Galway "will be spoken of and thought of in the Kilkenny camp this week with contempt"

What is certain is that on Sunday, Galway will play with the authority that comes with having won a championship. What is unknown is the degree to which Kilkenny, having last faced the maroon in a fairly routine 1-26 to 0-22 Leinster final win in 2016, will acknowledge that status shift to themselves, let alone the world.

In his column in Friday's edition of the Irish Times, Jackie Tyrrell outlined the probable Noreside mindset in blunt terms: 'Galway didn't beat Kilkenny last year but they are still the All-Ireland champions. They took over and dominated the hurling world.
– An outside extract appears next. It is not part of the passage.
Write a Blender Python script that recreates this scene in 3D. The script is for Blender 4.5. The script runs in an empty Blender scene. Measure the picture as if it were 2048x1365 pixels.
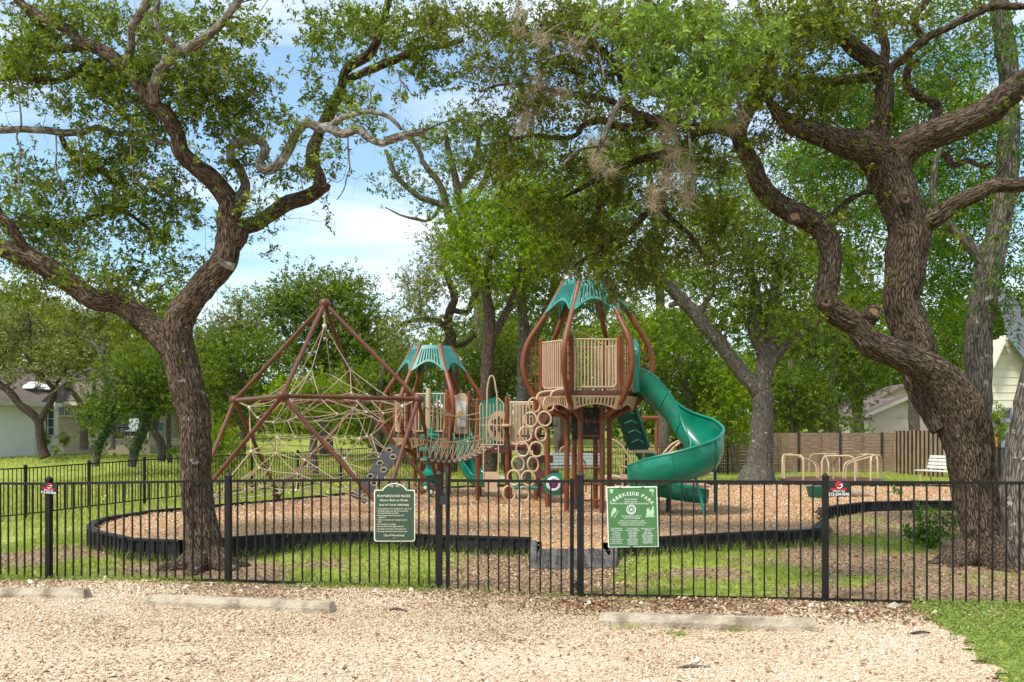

Kilkenny can't allow that to stand.'

It was an illuminating depiction of Kilkenny’s necessarily egocentric view of the world; that another county winning the All-Ireland is, somehow, a wrong that needs to be avenged and is why Galway “will be spoken of and thought of in the Kilkenny camp this week with contempt”.

That’s why this game in Salthill resides somewhere above and beyond the round-robin Leinster system in significance. For the first time since Brian Cody took charge, Kilkenny are the team seeking to make a statement against Galway. Expect the usual fireworks and 70 minutes of hurling that will be a law unto themselves.